Aug 30, 2024

The total portfolio view trend is compelling because it provides investors with panoramic and actionable insights into their investment landscape. In an environment where complexity is the norm, this approach cuts through the noise, enabling a grasp on risk and performance that segmented views cannot deliver. It also caters to an urgent need for sophistication in analysis and decision-making.

In this Consulting Conversation, Arnie Wachs, Head of Consulting at Cutter Associates, sat down with Shankar Subramanian, Consulting Principal – Head of Public Funds and Compliance at Cutter, to discuss the topic of total portfolio view and how investment managers, especially asset owners, should be thinking about it.

‘Total Portfolio View’ Defined

The total portfolio view is a strategic approach in investment management that’s aimed at optimizing asset allocation and risk assessment across the entirety of an investor’s holdings. This is particularly important for asset owners who have investments across multiple asset classes. This methodology consolidates the analysis of all assets, regardless of type or storage location, into a single integrated perspective.

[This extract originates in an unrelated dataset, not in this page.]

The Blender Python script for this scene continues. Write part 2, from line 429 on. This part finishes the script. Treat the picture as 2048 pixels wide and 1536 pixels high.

Key advantages include enhanced risk management, through an aggregated view of their holdings and exposures, and a holistic set of data and analytical framework for portfolio rebalancing and related tactical asset allocation decisions. Effective implementation of the total portfolio view requires advanced analytical tools and a commitment to ongoing portfolio evaluation, adapting to the evolving market landscape.

The Consulting Conversation

Arnie: Good morning, Shankar. Thanks for sitting down with me today to discuss this important topic. Let’s start with a big picture question: What’s the purpose of having a total portfolio view?

Shankar: It’s crucial in supporting investment decisions and service reporting for asset owners like pension funds or endowments that are invested in assets across multiple asset classes. Without it, they can’t make informed choices or report accurately.

Arnie: Right. However, gathering data from different asset classes must be challenging, especially with varying data granularities.

Shankar: Absolutely. It’s a common issue with mixed data from private and public markets, and it’s tough to correlate across asset classes.

Arnie: How do asset owners respond to market events or make tactical shifts in their portfolios?

Shankar: Asset owners are looking beyond traditional asset allocation. They want to be responsive and use tools like derivatives or ETFs for quick adjustments, typically using an overlay portfolio at the total portfolio level. When a set of market events requires changes to allocations across different asset classes or strategies, it’s time-consuming and expensive to move funds across entire sets of portfolios.

Arnie: And what about the data itself? How do they ensure it’s accurate and useful for investment decisions?

Shankar: It starts with robust data collection and management. Asset owners need to negotiate with general partners for private market asset-level data and establish clear contracts with third-party service providers for the content, frequency, and method of delivery of data.

Arnie: I see. So once they have the data, what’s next? How do they handle less frequent reporting from alternative asset classes?

Shankar: They have to rely on the latest valuations and make adjustments based on market movements, using global economic data and various indicators.

Arnie: And all this data is not just for investment decisions, right? Is it also for board reporting?

Shankar: Exactly. A total portfolio analysis is useful for board reporting. For example, if your board wants to know the exposure to a country that has suddenly been subject to political turmoil, you need a quick way to navigate across all the portfolios and asset classes that may be invested in assets involving that country. That said, however, the primary focus should be on supporting investment decisions.

Arnie: Thanks again for your time today. It all sounds like a lot of work. Is it worth it?

Shankar: Definitely. Having accurate data not only aids in investment decisions but also streamlines the full lifecycle of the investment process. It’s not easy, however ─ and that’s why clients hire firms like Cutter.